A mountain lion walking through tall grass.

Photo Credit: iStock

A Facebook video from Bucyrus, Ohio, showing a tan animal crossing a soybean field has sparked online arguments over what viewers were seeing.

While some people, including the woman who filmed it, suspected a mountain lion, the Ohio Division of Wildlife said the animal was more likely a domestic cat.

What happened?

Lori Adams, a resident of Bucyrus, recorded the video one evening after noticing what she initially thought was a dog in the distance. But as it moved through the field, she became convinced it was a big cat, she told 614Now.

The clip shows the animal moving low through the soybeans, and that catlike motion helped drive speculation that a mountain lion had appeared in Ohio.

Adams said the movement was what stood out most.

"I was like everybody else. I was like, 'Is that a golden retriever?'" she said. "I'm a cat person. I have a lot of cats, and I've studied cats my whole life, and that's not the movement of a dog."

She also described the animal as muscular, tan, and with a black-tipped tail.

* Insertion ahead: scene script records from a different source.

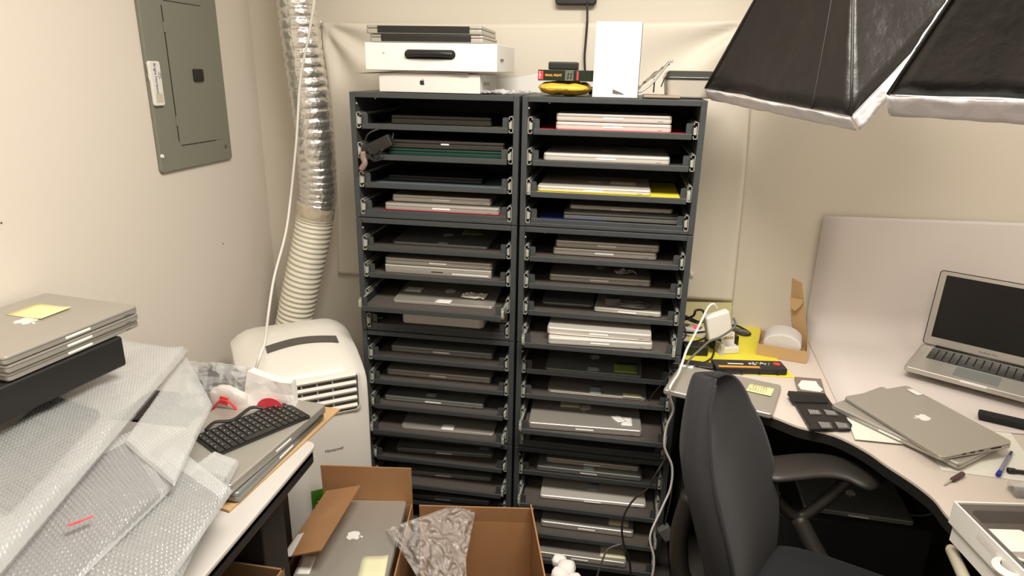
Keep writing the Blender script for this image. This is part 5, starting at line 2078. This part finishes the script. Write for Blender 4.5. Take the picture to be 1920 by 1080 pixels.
z = DZ+.008
rod('ballpoint_pen', atZ(1871, 891, z), atZ(1897, 847, z), [(0, .14, .0052, .005, mat('pen_blue', (.02, .02, .35), .3), 'cap_plug'), (.13, .82, .0045, .0045, mat('pen_clear', (.35, .34, .45), .15, alpha=.7), 'barrel'),
                                                            (.15, .8, .0016, .0016, mat('pen_blue', (.02, .02, .35), .3), 'ink_tube'), (.81, 1, .0045, .002, mat('pen_navy', (.03, .03, .15), .4), 'tip')],
    'clear ballpoint pen with a blue end lying on the white paper', 'pen')
z = DZ+.0075
rod('screwdriver', atZ(1770, 909, DZ+.0035), atZ(1806, 888, z), [(0, .42, .0014, .0018, M_ZINC, 'shaft'), (.40, 1, .0050, .0062, mat('maroon_plastic', (.09, .04, .035), .4), 'handle')],
    'small screwdriver with a maroon handle near the front of the desk', 'screwdriver')
rod('black_tool', atZ(1889, 882, z), atZ(1960, 890, z), [(0, .2, .0070, .0070, M_BLK, 'head'), (.18, 1, .0045, .0050, M_BLK, 'handle')],
    'small black round tool to the right of the ballpoint pen', 'tool')
bm = bmesh.new()
a, b = atZ(1833, 782, DZ+.006), atZ(1990, 818, DZ+.006)
v = b-a
box(bm, 0, v.length, -.017, .017, 0, .018)
o = tag(link('black_bar', bm, M_BLKM, bevel=.004), 'long black bar lying in front of the large open laptop', 'bar')
o.location = (a.x, a.y, DZ+.006)
o.rotation_euler = (0, 0, math.atan2(v.y, v.x))
bm = bmesh.new()
box(bm, 0, .06, 0, .04, 0, .022)
o = tag(link('clear_case', bm, M_CLEAR, bevel=.003), 'small clear plastic case behind the white product tray at the right edge', 'case')
o.location = atZ(1903, 934, DZ+.001)
bm = bmesh.new()
box(bm, .003, .057, .003, .037, 0.001, .006)
link('case_base', bm, M_BRN, o)

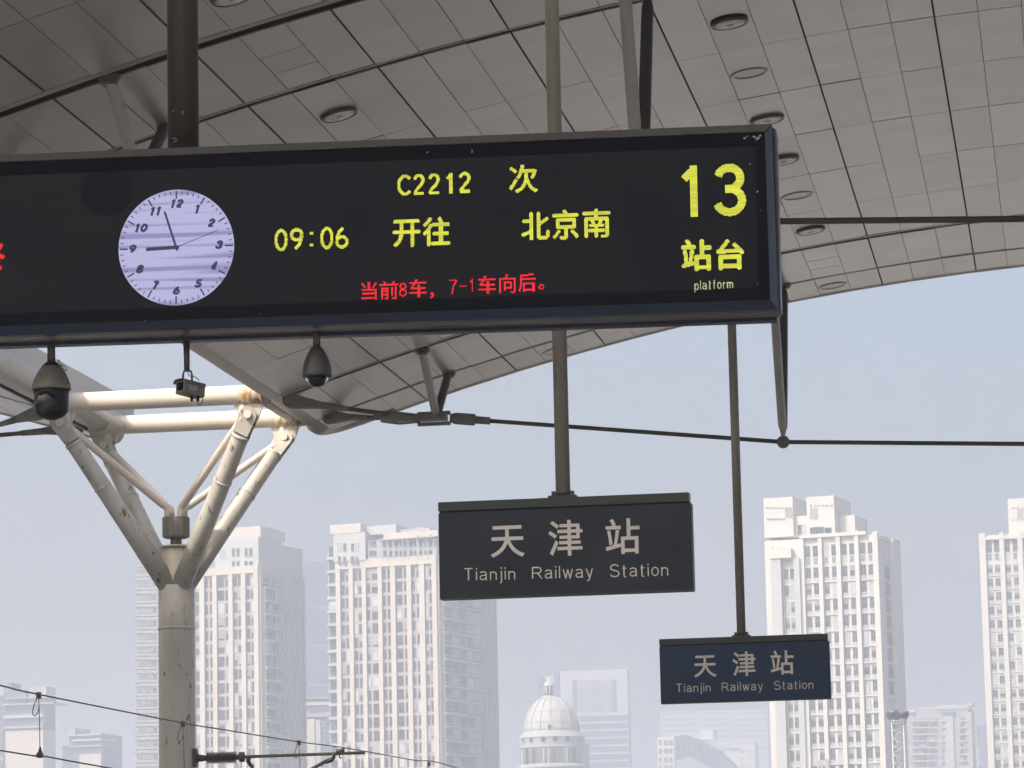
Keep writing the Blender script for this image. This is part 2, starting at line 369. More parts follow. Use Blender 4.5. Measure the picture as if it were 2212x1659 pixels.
def led_cells(mb, test, x0, x1, y0, y1, T, pitch, mi=0, cell=.74, cellv=1.0):
    a = pitch * cell / 2; b = pitch * cellv / 2
    for i in range(math.floor(x0 / pitch), math.ceil(x1 / pitch) + 1):
        for j in range(math.floor(y0 / pitch), math.ceil(y1 / pitch) + 1):
            u, v = i * pitch, j * pitch
            if test(u, v): mb.quad(T(u - a, v - b, .004), T(u + a, v - b, .004), T(u + a, v + b, .004), T(u - a, v + b, .004), mi)
def glyph_mesh(txt, bold=0):
    c = bpy.data.curves.new('lettering_source', 'FONT'); c.body = txt; c.offset = bold; c.resolution_u = 6
    o = bpy.data.objects.new('lettering_source', c); C.objects.link(o); bpy.context.view_layer.update()
    me = bpy.data.meshes.new_from_object(o.evaluated_get(bpy.context.evaluated_depsgraph_get()))
    V = [v.co.copy() for v in me.vertices]; P = [tuple(p.vertices) for p in me.polygons]
    bpy.data.objects.remove(o); bpy.data.curves.remove(c); bpy.data.meshes.remove(me)
    x0 = min(v.x for v in V); x1 = max(v.x for v in V); y0 = min(v.y for v in V); y1 = max(v.y for v in V)
    return [((v.x - x0) / (x1 - x0) - .5, (v.y - y0) / (y1 - y0) - .5) for v in V], P
def print_glyph(mb, txt, cu, cv, w, h, T, mi=0, thick=.0015, **kw):
    V, P = glyph_mesh(txt, **kw)
    k = len(mb.v)
    mb.v += [tuple(T(cu + x * w, cv + y * h, thick)) for x, y in V]
    for p in P: mb.face(tuple(k + i for i in p), mi)
def led_glyph(mb, txt, cu, cv, w, h, T, pitch, mi=0, cell=.74, cellv=1.0, grow=.0, pen=0):
    """the character as lit diodes on the display's grid"""
    if txt in PEN:
        sg = StrokeGlyph(txt, cu, cv, w, h, pen); x0, x1, y0, y1 = sg.bx
        led_cells(mb, sg.inside, x0, x1, y0, y1, T, pitch, mi, cell, cellv); return
    V, P = glyph_mesh(txt)
    ww, hh = w - 2 * grow, h - 2 * grow
    bv = BVHTree.FromPolygons([(cu + x * ww, cv + y * hh, 0) for x, y in V], P)
    offs = [(0, 0)] + ([(grow, 0), (-grow, 0), (0, grow), (0, -grow)] if grow else [])
    def test(u, v): return any(bv.ray_cast(Vector((u + a + 1e-6, v + b_ + 1e-6, 1)), Vector((0, 0, -1)))[0] is not None for a, b_ in offs)
    led_cells(mb, test, cu - w / 2, cu + w / 2, cv - h / 2, cv + h / 2, T, pitch, mi, cell, cellv)

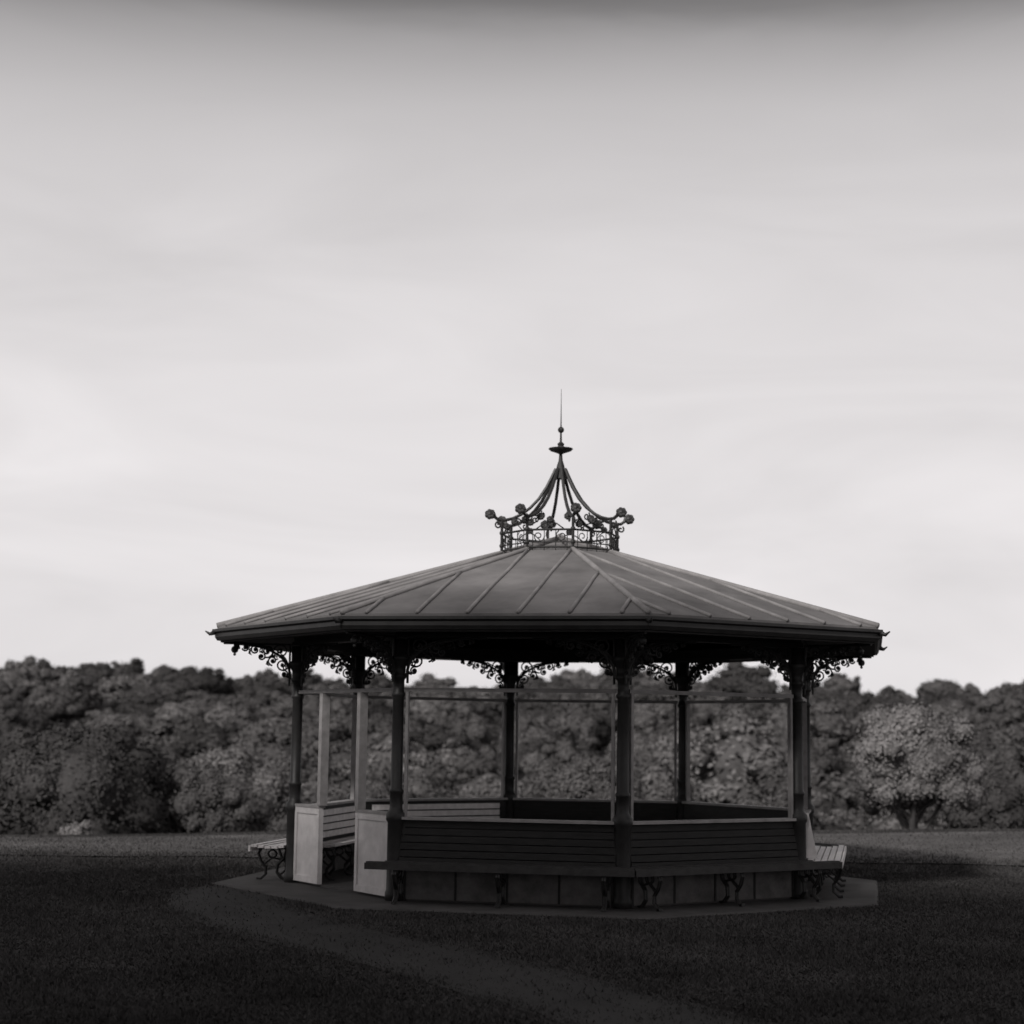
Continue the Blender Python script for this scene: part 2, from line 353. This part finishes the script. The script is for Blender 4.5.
# ------------------------------------------------------------ trees
def ico(sub=2):
    import bmesh
    b=bmesh.new(); bmesh.ops.create_icosphere(b,subdivisions=sub,radius=1)
    v=np.array([q.co[:] for q in b.verts]); f=np.array([[q.index for q in p.verts] for p in b.faces]); b.free(); return v,f
IV,IF=ico(2)
def tree_mesh(name,seed,leaves,ls,leafmat,nl=16,asp=1.0,trunk=True,rnd=.40,core=None):
    r=np.random.default_rng(seed)
    L=[]
    for k in range(5):
        a=k*2*math.pi/5+r.random(); q=(math.cos(a)*.30,math.sin(a)*.30,r.uniform(-.22,.28)*asp)
        L.append((q[0],q[1],q[2]+1.75,r.uniform(.44,.56)))
    for k in range(nl*3):
        dv=r.normal(size=3); dv/=np.linalg.norm(dv)
        if dv[2]<-.5: dv[2]*=.4
        q=dv*r.uniform(.60,.88)*(1+.10*math.sin(dv[0]*4+seed)+.08*math.sin(dv[1]*5)); q[2]*=asp
        L.append((q[0],q[1],q[2]+1.75,r.uniform(.11,.25)))
    L=np.array(L); Vv=[];Ff=[];Mi=[];Nn=[]; off=0
    for c in L:
        nv=IV*(c[3]*.88)*(1+.14*np.sin(IV[:,[0]]*6+c[0]*9)+.12*np.sin(IV[:,[2]]*8+c[1]*5))+c[:3]
        Vv.append(nv); t=np.concatenate([IF,IF[:,[2]]],1)+off; Ff.append(t); Mi.append(np.zeros(len(t))); off+=len(nv); Nn.append(IV.copy())
    wt=L[:,3]**2; wt[:5]*=.5; wt/=wt.sum(); ch=r.choice(len(L),leaves,p=wt)
    dv=r.normal(size=(leaves,3)); dv[:,2]+=.25; dv/=np.linalg.norm(dv,axis=1)[:,None]
    c=L[ch]; lump=1+.18*np.sin(dv[:,0]*8+c[:,0]*20)*np.sin(dv[:,2]*8+c[:,1]*20)+.10*np.sin(dv[:,1]*15+c[:,2]*9)
    pos=c[:,:3]+dv*(c[:,3]*(r.uniform(.86,1.24,leaves))*lump)[:,None]
    dd=np.linalg.norm(pos[:,None,:]-L[None,:,:3],axis=2)/L[None,:,3]
    ok=dd.min(1)>.80; pos=pos[ok]; dv=dv[ok]; n=len(pos)
    nn=dv+r.normal(size=(n,3))*rnd+np.array([0,0,.1]); nn/=np.linalg.norm(nn,axis=1)[:,None]
    t1=np.cross(nn,r.normal(size=(n,3))); t1/=np.linalg.norm(t1,axis=1)[:,None]; t2=np.cross(nn,t1)
    sz=(ls*r.uniform(.6,1.4,n))[:,None]
    q=np.stack([pos-t1*sz,pos+t2*sz*.65,pos+t1*sz,pos-t2*sz*.65],1).reshape(-1,3)
    Vv.append(q); Ff.append(np.arange(4*n).reshape(-1,4)[:,::-1]+off); Mi.append(np.ones(n)); off+=4*n
    cen=pos-np.array([0,0,1.55]); cen/=np.linalg.norm(cen,axis=1)[:,None]
    sn=dv*.45+cen*.75+r.normal(size=(n,3))*.14+np.array([0,0,.08]); sn/=np.linalg.norm(sn,axis=1)[:,None]
    Nn.append(np.repeat(sn,4,0))
    if trunk:
        m=MB(); m.tube([(0,0,-.3),(.01,0,.3),(.03,.02,.9),(0,.03,1.6)],[.11,.085,.07,.03],8)
        for k in range(7):
            a=k*2.4; q=Vector((math.cos(a)*.6,math.sin(a)*.6,1.5+.25*r.random())); m.tube([(0.02,.01,.65+.08*k),q*.5+Vector((0,0,.35+.03*k)),q],[.04,.026,.01],5)
        fv=np.array(m.v); fq=np.array([f for f in m.f if len(f)==4])
        Vv.append(fv); Ff.append(fq+off); Mi.append(np.full(len(fq),2)); Nn.append(np.zeros((len(fv),3)))
    V=np.concatenate(Vv); F=np.concatenate(Ff); NV=np.concatenate(Nn)
    me=bpy.data.meshes.new(name); k=[ (tuple(f[:3]) if f[2]==f[3] else tuple(f)) for f in F.tolist()]
    me.from_pydata(V.tolist(),[],k); 
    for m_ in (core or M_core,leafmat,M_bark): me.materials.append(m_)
    me.polygons.foreach_set('material_index',np.concatenate(Mi).astype(np.int32)); me.update()
    me.shade_smooth(); me.normals_split_custom_set_from_vertices(NV.tolist()); return me
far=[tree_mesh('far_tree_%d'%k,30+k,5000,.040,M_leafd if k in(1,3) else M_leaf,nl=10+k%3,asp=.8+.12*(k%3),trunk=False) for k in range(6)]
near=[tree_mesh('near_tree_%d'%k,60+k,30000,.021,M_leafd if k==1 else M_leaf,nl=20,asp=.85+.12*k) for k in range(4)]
def inst(me,x,y,rad,parent=None,name='tree',ztop=None,zs=1,dz=0):
    z0=float(height(x,y)); s=rad
    o=bpy.data.objects.new(name,me); sc.collection.objects.link(o)
    sz=s*zs
    z=z0-.1+dz if ztop is None else ztop-2.75*sz
    o.location=(x,y,z); o.scale=(s,s,sz); o.rotation_euler=(0,0,random.random()*6.28)
    if parent: o.parent=parent
    return o
wood=empty('distant_woodland'); cnt=0
y=86.
while y<425:
    sp=6.6+ (y-84)*.011; hw=(y+24)*.33+10; x=-hw
    while x<hw:
        xx=x+random.uniform(-2.8,2.8); yy=y+random.uniform(-3,3)
        q=1 if y>300 else 0
        big=random.random()<.16
        rad=random.uniform(2.5+.5*q,4.6-.5*q)*(1.35 if big else 1)*(1+(y-84)*.0008)
        ridge=1 if y>370 and xx<-38 else 0
        inst(far[random.choice((1,3))] if ridge else random.choice(far),xx,yy,rad,wood,'woodland_tree',zs=random.uniform(.75,1.0)*(1-(y-84)*.0006)*(.85 if big else 1),dz=random.uniform(-1.6,.8)); cnt+=1
        x+=sp*random.uniform(.7,1.3)
    y+=sp*(1.0 if y<140 else 1.2)
for yy,x0,x1,step,top in ((46,-26,26,6.2,-1.9),(56,-32,32,6.6,-.8),(68,-36,36,7,-.2)):
    x=x0
    while x<x1:
        if not(yy<60 and 9<x<17) and random.random()<.85: inst(random.choice(near),x+random.uniform(-1.5,1.5),yy+random.uniform(-3,3),random.uniform(2.6,4.3),wood,'belt_tree',ztop=top+random.uniform(-1.8,1.8)); cnt+=1
        x+=step*random.uniform(.75,1.3)
for x,y_,r_,tp in ((-17.5,40,3.4,2.5),(-21,44,3.6,2.4),(-13.5,43,2.6,1.0),(17.5,47,2.4,1.2)):
    inst(near[1],x,y_,r_,wood,'belt_tree',ztop=tp)
pal=tree_mesh('pale_tree_mesh',91,40000,.018,M_leafl,nl=22,asp=1.05,core=M_corel)
o=inst(pal,12.2,36,2.5,None,'lime_tree',ztop=3.3,zs=.97)
sh=tree_mesh('shrub_mesh',95,6000,.05,M_leafl,nl=10,asp=1.2,trunk=False,core=M_corel)
o=inst(sh,-15,30,.6,None,'shrub',ztop=-.9)
# park trees behind the viewpoint that shade the foreground lawn
for k in range(6):
    inst(near[k%4],-6.5-6.2*k,-28.5-1.0*(k%2),6.3,None,'park_tree',zs=1.22)
    inst(near[(k+1)%4],2-7*k,-38-.8*(k%2),6.8,None,'park_tree',zs=1.25)
inst(near[2],-1.5,-32,5.6,None,'park_tree',zs=1.3)
# ------------------------------------------------------------ light, world
EL=math.radians(32); AZ=math.atan2(-.45,-.89)
sd=Vector((math.sin(AZ)*math.cos(EL),math.cos(AZ)*math.cos(EL),math.sin(EL)))
ld=bpy.data.lights.new('sun','SUN'); ld.energy=4.0; ld.angle=math.radians(6); ld.color=(1,.975,.95)
lo=bpy.data.objects.new('sun',ld); sc.collection.objects.link(lo); lo.rotation_euler=sd.to_track_quat('Z','Y').to_euler(); lo.location=(-30,-50,40)
w=bpy.data.worlds.new('World'); sc.world=w; w.use_nodes=True; nt=w.node_tree; N=nt.nodes; L=nt.links
bg=N['Background']; sky=N.new('ShaderNodeTexSky'); sky.sky_type='NISHITA'; sky.sun_disc=False; sky.sun_elevation=EL; sky.sun_rotation=AZ
sky.dust_density=2.5; sky.air_density=1.0
bw=N.new('ShaderNodeRGBToBW'); L.new(sky.outputs[0],bw.inputs[0])
tc=N.new('ShaderNodeTexCoord'); sep=N.new('ShaderNodeSeparateXYZ'); L.new(tc.outputs['Generated'],sep.inputs[0])
mp=N.new('ShaderNodeMapping'); mp.inputs['Scale'].default_value=(2.2,2.2,10); mp.inputs['Rotation'].default_value=(.08,.16,0); L.new(tc.outputs['Generated'],mp.inputs[0])
nz=N.new('ShaderNodeTexNoise'); nz.inputs['Scale'].default_value=1.6; nz.inputs['Detail'].default_value=6; nz.inputs['Roughness'].default_value=.5; nz.inputs['Distortion'].default_value=.7; L.new(mp.outputs[0],nz.inputs['Vector'])
cm=N.new('ShaderNodeMapRange'); cm.inputs['From Min'].default_value=.3; cm.inputs['From Max'].default_value=.7; cm.inputs['To Min'].default_value=.92; cm.inputs['To Max'].default_value=1.09; L.new(nz.outputs['Fac'],cm.inputs['Value'])
gn=N.new('ShaderNodeMath'); gn.operation='MULTIPLY'; gn.inputs[1].default_value=2.3; L.new(bw.outputs[0],gn.inputs[0])
sm=N.new('ShaderNodeMath'); sm.operation='SMOOTH_MIN'; sm.inputs[1].default_value=5.2; sm.inputs[2].default_value=1.6; L.new(gn.outputs[0],sm.inputs[0])
ad=N.new('ShaderNodeMath'); ad.operation='MULTIPLY_ADD'; ad.inputs[1].default_value=.06; L.new(nz.outputs['Fac'],ad.inputs[0]); L.new(sep.outputs['Z'],ad.inputs[2])
dk=N.new('ShaderNodeValToRGB'); els=dk.color_ramp.elements; dk.color_ramp.interpolation='B_SPLINE'
stops=[(.19,1),(.26,.93),(.33,.83),(.38,.72),(.415,.50),(.44,.20),(.51,.18),(.62,.85),(1,.9)]
els[0].position,els[0].color=stops[0][0],(1,1,1,1); els[1].position=1; els[1].color=(.9,.9,.9,1)
for p_,v_ in stops[1:-1]:
    e=els.new(p_); e.color=(v_,v_,v_,1)
L.new(ad.outputs[0],dk.inputs[0])
m1=N.new('ShaderNodeMath'); m1.operation='MULTIPLY'; L.new(sm.outputs[0],m1.inputs[0]); L.new(cm.outputs[0],m1.inputs[1])
m2=N.new('ShaderNodeMath'); m2.operation='MULTIPLY'; L.new(m1.outputs[0],m2.inputs[0]); L.new(dk.outputs[0],m2.inputs[1])
cc=N.new('ShaderNodeCombineColor'); 
for k,t in enumerate((1,.965,.975)):
    q=N.new('ShaderNodeMath'); q.operation='MULTIPLY'; q.inputs[1].default_value=t; L.new(m2.outputs[0],q.inputs[0]); L.new(q.outputs[0],cc.inputs[k])
L.new(cc.outputs[0],bg.inputs['Color']); bg.inputs['Strength'].default_value=.15
# ------------------------------------------------------------ camera
cd=bpy.data.cameras.new('camera'); cd.lens=60.4; cd.sensor_width=36; cd.clip_end=8000
cd.dof.use_dof=True; cd.dof.focus_distance=17.5; cd.dof.aperture_fstop=1.5
co=bpy.data.objects.new('camera',cd); sc.collection.objects.link(co); sc.camera=co
co.matrix_world=Matrix.Translation((0,-24,2.05))@Matrix.Rotation(math.radians(1.62),4,'Z')@Matrix.Rotation(math.radians(90+7.29),4,'X')@Matrix.Rotation(math.radians(.75),4,'Z')
print('trees',cnt)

"I know what mountain lions look like, and it was a mountain lion," she said.

Why does it matter?

State wildlife staff came away with a different assessment after looking into it.

Officials said the tracks at the scene measured between 1.4 and 1.6 inches (3.5 and 4 centimeters) long. That is well below the 2.8- to 3.1-inch (7- to 8-centimeter) prints they would expect from a mountain lion.

"Based on the cat's size relative to the soybeans, as well as tracks observed by a wildlife officer, our staff believes this is a large house cat," the agency said in a statement.

Adams said, "We don't need to grab guns and pitchforks and go in a mob looking for this poor animal. It's just trying to live like everybody else."

What are people saying?

Adams has not backed away from her interpretation.

"I've known for years that they do come into Ohio, and they're not seen a lot," she said. "Things are coming back, and things are migrating back north."

Wildlife officials, however, told 614Now that mountain lions were extirpated from Ohio by 1850 and do not currently inhabit the state.

In an updated post, Adams said authorities had contacted her: "I received confirmation a little bit ago, ODNR picked him up on 30. He was hit. He is gone. He was a MOUNTAIN LION."